I would actually be more for paying for a service where I'm offered guaranteed bandwidth and access to all shows when I want in HD. We already have to pay a TV license here in Norway and most people pay for their cable/satellite subscription. I could easily afford a paid subscription to a TV internet service if I dropped the subscription on my regular TV.
the 2 options in the UK are bbc's iplayer and channel 4's 4od
4od is ****ing terrible, it really is
the quality is dire, the speeds are absurdly slow and it uses that stupid konitiki p2p **** that i dont really want on my computer
iplayer is far and away superior, i dont need to install a client, i can just stream off the site, the quality is better but still poor but at least theres no speed issues so you dont have to wait 3 days for a 200mb episode to download
the thing is i can go on usenet and download a 720p x264 of the same thing which has vastly superior quality and no restrictions
only reason i use iplayer/4od is when i just cant find stuff elsewhere
A private commercial TV-network will have to rely on ads to fund all of their internet services so you can do the math. You don't get that much money through ads these days. It has been pushed to it's limits.
I'm for paying for any service (like you guys are with iPlayer) if you really get what you pay for.
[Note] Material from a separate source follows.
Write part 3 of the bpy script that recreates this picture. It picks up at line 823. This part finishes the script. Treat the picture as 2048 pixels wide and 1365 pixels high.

And that way you don't get any ads as well.
Currently the ISPs are raking in the dough while everybody else is missing out on the action.
NEVAR FORGET: It's all about the money!
Yep, it's the one bill I don't mind paying.
As a slight tangent, I've got my HTPC playing the BBC iPlayer's new Higher quality streams.
It's pretty much spot-on broadcast quality, so IMO it's on-demand TV now, Hurrah!